▸ THE REQUEST
Set down all of the data exactly as it appears.

********************

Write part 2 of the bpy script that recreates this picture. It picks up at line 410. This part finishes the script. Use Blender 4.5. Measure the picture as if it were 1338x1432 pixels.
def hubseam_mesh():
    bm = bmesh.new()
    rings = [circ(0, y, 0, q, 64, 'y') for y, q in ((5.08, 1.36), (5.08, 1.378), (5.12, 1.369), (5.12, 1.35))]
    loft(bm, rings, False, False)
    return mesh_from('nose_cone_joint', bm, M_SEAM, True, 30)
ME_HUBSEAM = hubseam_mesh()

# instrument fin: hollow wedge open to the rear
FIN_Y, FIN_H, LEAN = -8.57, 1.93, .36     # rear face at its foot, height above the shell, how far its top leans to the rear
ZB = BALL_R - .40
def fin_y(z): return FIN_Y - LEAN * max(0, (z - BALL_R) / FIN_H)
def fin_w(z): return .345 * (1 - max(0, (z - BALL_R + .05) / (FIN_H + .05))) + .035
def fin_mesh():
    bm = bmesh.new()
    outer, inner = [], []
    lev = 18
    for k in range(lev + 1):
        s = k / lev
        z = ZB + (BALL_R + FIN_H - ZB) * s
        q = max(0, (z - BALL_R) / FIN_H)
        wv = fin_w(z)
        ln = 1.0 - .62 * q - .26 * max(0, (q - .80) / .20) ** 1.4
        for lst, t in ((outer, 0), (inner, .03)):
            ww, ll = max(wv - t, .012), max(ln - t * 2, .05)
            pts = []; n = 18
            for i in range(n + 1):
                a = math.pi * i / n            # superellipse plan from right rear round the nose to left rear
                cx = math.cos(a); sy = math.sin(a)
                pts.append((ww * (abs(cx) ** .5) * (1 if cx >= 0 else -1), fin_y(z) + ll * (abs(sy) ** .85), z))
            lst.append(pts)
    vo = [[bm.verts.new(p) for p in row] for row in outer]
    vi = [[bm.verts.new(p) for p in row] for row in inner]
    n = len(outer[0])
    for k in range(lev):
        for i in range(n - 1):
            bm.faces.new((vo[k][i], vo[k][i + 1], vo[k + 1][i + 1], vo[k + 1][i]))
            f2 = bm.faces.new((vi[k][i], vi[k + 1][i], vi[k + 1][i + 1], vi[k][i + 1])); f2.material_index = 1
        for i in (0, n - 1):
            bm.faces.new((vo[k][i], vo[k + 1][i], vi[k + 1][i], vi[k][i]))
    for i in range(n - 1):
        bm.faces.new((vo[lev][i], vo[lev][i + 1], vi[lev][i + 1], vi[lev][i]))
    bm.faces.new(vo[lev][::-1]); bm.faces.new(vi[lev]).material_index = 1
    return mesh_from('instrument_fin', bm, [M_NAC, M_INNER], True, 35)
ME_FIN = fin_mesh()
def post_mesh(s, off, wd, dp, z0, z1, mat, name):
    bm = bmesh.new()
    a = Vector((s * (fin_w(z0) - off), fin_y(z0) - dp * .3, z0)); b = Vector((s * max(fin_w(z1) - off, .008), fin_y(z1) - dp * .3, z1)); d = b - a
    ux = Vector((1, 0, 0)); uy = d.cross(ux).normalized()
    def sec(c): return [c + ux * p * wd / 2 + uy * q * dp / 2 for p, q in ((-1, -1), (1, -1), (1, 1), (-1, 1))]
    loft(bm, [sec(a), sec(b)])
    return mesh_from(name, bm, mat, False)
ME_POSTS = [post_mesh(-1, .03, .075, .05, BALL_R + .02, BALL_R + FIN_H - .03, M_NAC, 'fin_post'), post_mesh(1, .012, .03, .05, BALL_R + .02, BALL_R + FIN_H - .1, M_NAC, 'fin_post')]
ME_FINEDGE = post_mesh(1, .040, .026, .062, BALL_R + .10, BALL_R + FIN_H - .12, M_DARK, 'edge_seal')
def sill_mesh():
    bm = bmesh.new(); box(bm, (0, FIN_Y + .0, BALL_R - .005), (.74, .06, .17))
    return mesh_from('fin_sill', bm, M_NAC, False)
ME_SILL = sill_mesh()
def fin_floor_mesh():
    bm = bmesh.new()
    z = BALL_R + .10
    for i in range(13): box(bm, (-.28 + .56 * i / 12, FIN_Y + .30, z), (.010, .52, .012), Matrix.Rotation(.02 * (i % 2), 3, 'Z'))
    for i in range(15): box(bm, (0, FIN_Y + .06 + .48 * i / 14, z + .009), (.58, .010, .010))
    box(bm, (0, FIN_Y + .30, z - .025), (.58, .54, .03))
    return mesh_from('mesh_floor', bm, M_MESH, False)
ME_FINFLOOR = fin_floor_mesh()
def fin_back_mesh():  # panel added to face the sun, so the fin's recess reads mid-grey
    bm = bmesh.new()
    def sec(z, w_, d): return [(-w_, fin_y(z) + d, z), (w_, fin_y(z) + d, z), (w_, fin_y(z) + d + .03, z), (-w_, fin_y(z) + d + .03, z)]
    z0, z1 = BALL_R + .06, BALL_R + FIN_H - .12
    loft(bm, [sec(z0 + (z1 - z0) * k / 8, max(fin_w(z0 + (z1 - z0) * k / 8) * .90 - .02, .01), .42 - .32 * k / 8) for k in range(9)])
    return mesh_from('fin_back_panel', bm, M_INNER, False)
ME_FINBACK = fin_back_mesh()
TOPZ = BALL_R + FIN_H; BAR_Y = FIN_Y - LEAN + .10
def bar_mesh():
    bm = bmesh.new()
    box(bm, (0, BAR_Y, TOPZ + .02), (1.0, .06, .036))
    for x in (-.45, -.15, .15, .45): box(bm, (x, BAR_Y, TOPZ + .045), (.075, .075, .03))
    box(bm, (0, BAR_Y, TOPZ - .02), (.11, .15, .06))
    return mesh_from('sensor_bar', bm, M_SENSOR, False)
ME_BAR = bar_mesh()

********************

▸ TASK OUTPUT
Write part 2 of the bpy script that recreates this picture. It picks up at line 410. This part finishes the script. Use Blender 4.5. Measure the picture as if it were 1338x1432 pixels.
def hubseam_mesh():
    bm = bmesh.new()
    rings = [circ(0, y, 0, q, 64, 'y') for y, q in ((5.08, 1.36), (5.08, 1.378), (5.12, 1.369), (5.12, 1.35))]
    loft(bm, rings, False, False)
    return mesh_from('nose_cone_joint', bm, M_SEAM, True, 30)
ME_HUBSEAM = hubseam_mesh()

# instrument fin: hollow wedge open to the rear
FIN_Y, FIN_H, LEAN = -8.57, 1.93, .36     # rear face at its foot, height above the shell, how far its top leans to the rear
ZB = BALL_R - .40
def fin_y(z): return FIN_Y - LEAN * max(0, (z - BALL_R) / FIN_H)
def fin_w(z): return .345 * (1 - max(0, (z - BALL_R + .05) / (FIN_H + .05))) + .035
def fin_mesh():
    bm = bmesh.new()
    outer, inner = [], []
    lev = 18
    for k in range(lev + 1):
        s = k / lev
        z = ZB + (BALL_R + FIN_H - ZB) * s
        q = max(0, (z - BALL_R) / FIN_H)
        wv = fin_w(z)
        ln = 1.0 - .62 * q - .26 * max(0, (q - .80) / .20) ** 1.4
        for lst, t in ((outer, 0), (inner, .03)):
            ww, ll = max(wv - t, .012), max(ln - t * 2, .05)
            pts = []; n = 18
            for i in range(n + 1):
                a = math.pi * i / n            # superellipse plan from right rear round the nose to left rear
                cx = math.cos(a); sy = math.sin(a)
                pts.append((ww * (abs(cx) ** .5) * (1 if cx >= 0 else -1), fin_y(z) + ll * (abs(sy) ** .85), z))
            lst.append(pts)
    vo = [[bm.verts.new(p) for p in row] for row in outer]
    vi = [[bm.verts.new(p) for p in row] for row in inner]
    n = len(outer[0])
    for k in range(lev):
        for i in range(n - 1):
            bm.faces.new((vo[k][i], vo[k][i + 1], vo[k + 1][i + 1], vo[k + 1][i]))
            f2 = bm.faces.new((vi[k][i], vi[k + 1][i], vi[k + 1][i + 1], vi[k][i + 1])); f2.material_index = 1
        for i in (0, n - 1):
            bm.faces.new((vo[k][i], vo[k + 1][i], vi[k + 1][i], vi[k][i]))
    for i in range(n - 1):
        bm.faces.new((vo[lev][i], vo[lev][i + 1], vi[lev][i + 1], vi[lev][i]))
    bm.faces.new(vo[lev][::-1]); bm.faces.new(vi[lev]).material_index = 1
    return mesh_from('instrument_fin', bm, [M_NAC, M_INNER], True, 35)
ME_FIN = fin_mesh()
def post_mesh(s, off, wd, dp, z0, z1, mat, name):
    bm = bmesh.new()
    a = Vector((s * (fin_w(z0) - off), fin_y(z0) - dp * .3, z0)); b = Vector((s * max(fin_w(z1) - off, .008), fin_y(z1) - dp * .3, z1)); d = b - a
    ux = Vector((1, 0, 0)); uy = d.cross(ux).normalized()
    def sec(c): return [c + ux * p * wd / 2 + uy * q * dp / 2 for p, q in ((-1, -1), (1, -1), (1, 1), (-1, 1))]
    loft(bm, [sec(a), sec(b)])
    return mesh_from(name, bm, mat, False)
ME_POSTS = [post_mesh(-1, .03, .075, .05, BALL_R + .02, BALL_R + FIN_H - .03, M_NAC, 'fin_post'), post_mesh(1, .012, .03, .05, BALL_R + .02, BALL_R + FIN_H - .1, M_NAC, 'fin_post')]
ME_FINEDGE = post_mesh(1, .040, .026, .062, BALL_R + .10, BALL_R + FIN_H - .12, M_DARK, 'edge_seal')
def sill_mesh():
    bm = bmesh.new(); box(bm, (0, FIN_Y + .0, BALL_R - .005), (.74, .06, .17))
    return mesh_from('fin_sill', bm, M_NAC, False)
ME_SILL = sill_mesh()
def fin_floor_mesh():
    bm = bmesh.new()
    z = BALL_R + .10
    for i in range(13): box(bm, (-.28 + .56 * i / 12, FIN_Y + .30, z), (.010, .52, .012), Matrix.Rotation(.02 * (i % 2), 3, 'Z'))
    for i in range(15): box(bm, (0, FIN_Y + .06 + .48 * i / 14, z + .009), (.58, .010, .010))
    box(bm, (0, FIN_Y + .30, z - .025), (.58, .54, .03))
    return mesh_from('mesh_floor', bm, M_MESH, False)
ME_FINFLOOR = fin_floor_mesh()
def fin_back_mesh():  # panel added to face the sun, so the fin's recess reads mid-grey
    bm = bmesh.new()
    def sec(z, w_, d): return [(-w_, fin_y(z) + d, z), (w_, fin_y(z) + d, z), (w_, fin_y(z) + d + .03, z), (-w_, fin_y(z) + d + .03, z)]
    z0, z1 = BALL_R + .06, BALL_R + FIN_H - .12
    loft(bm, [sec(z0 + (z1 - z0) * k / 8, max(fin_w(z0 + (z1 - z0) * k / 8) * .90 - .02, .01), .42 - .32 * k / 8) for k in range(9)])
    return mesh_from('fin_back_panel', bm, M_INNER, False)
ME_FINBACK = fin_back_mesh()
TOPZ = BALL_R + FIN_H; BAR_Y = FIN_Y - LEAN + .10
def bar_mesh():
    bm = bmesh.new()
    box(bm, (0, BAR_Y, TOPZ + .02), (1.0, .06, .036))
    for x in (-.45, -.15, .15, .45): box(bm, (x, BAR_Y, TOPZ + .045), (.075, .075, .03))
    box(bm, (0, BAR_Y, TOPZ - .02), (.11, .15, .06))
    return mesh_from('sensor_bar', bm, M_SENSOR, False)
ME_BAR = bar_mesh()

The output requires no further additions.